The Near Eastern Jewish communities use the local maqāmāt for the creation and classification of many of their liturgical and paraliturgical melodies. Even the cantillation of the masoretic accents is submitted to a "maqamic correlation," and is obviously affected by it in its melodic content. The following selection of "maqamic correlations" is based mainly on the research of A.Z. *Idelsohn; maqām Sīgah can be correlated with the Pentateuch, Ruth, Ecclesiastes, Esther, and the *Amidah for the High Holy days; maqām Bayāt with the prophetic books and Lamentations; maqām ʿAjam (Persian name: Naurūz, "The New Year's Day"), associated with exaltation, magnificence, and actual or symbolic wedding functions and ceremonies, with Simhat Torah, Shavuot, the seventh day of Passover, and Shabbat Shirah; maqām Nawa with Sabbath Eve (cf. *Lekhah Dodi) and Sabbath morning; and maqām Sabā with circumcisions and prayers on Sabbaths on which the weekly portion of the Bible mentions circumcision.

In several Near Eastern communities the prayer of each Sabbath and festival has its own appropriate governing maqām. The Aleppan *bakkashot singing is entirely governed by a sophisticated maqamic organization, and between the single or grouped bakkashot there is a petiḥah (opening – a vocal improvisation), a verse or a psalm serving as a melodic vehicle for modulation from one maqām to the other.

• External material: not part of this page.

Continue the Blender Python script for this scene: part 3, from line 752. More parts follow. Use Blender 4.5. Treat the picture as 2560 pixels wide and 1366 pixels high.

This attains its zenith in the performance of the sabbatical psalm (Ps. 92) wherein each verse is sung on a different maqām. Such modulations are also made in the solemn recitation of the Ten Commandments, the ḥazzan displaying his virtuosity by skillfully passing through the maximum number of maqāmāt. The Moroccan bakkashot are organized into a series of piyyutim corresponding to the number of Sabbaths between Succot and Passover, each having its appropriate tbā'.

All the above are unwritten conventions. The written indication of the maqām is found in all manuscript and printed collections of piyyutim produced in the Near East since the time of Israel *Najara, who was apparently the first to compose and organize his piyyutim according to this system. In his Zemirot Yisrael the poems are divided by maqāmāt, in the following order: Ḥusseini, Rast, Dūgah, Sīgah, Nawa, Busilik (a Turkish maqām), Ḥusseini, Naurūz-ʿAjam, Uzāl, and Iraq. The practice has continued to this day, and even recent songs have been fitted into the system, so that in the collection Shirei Yisrael be-Ereẓ ha-Kedem of the Adrianople community (Constantinople, 1922) the anthem *Ha-Tikvah can be found in maqām Nihawand.

bibliography:

Idelsohn, Melodien, 4 (1923), 53–112; A.Z. Idelsohn, in: Sammelbaende der Internationalen Musikgesellschaft, 15 (1913–14), 1–63; idem, in: mgwj, 57 (1913), 314ff.; J. Chailley, in: Acta Musicologia, 28 (1956), 137–63; H. Farmer, in: New Oxford History of Music, 1 (1957), 447–50.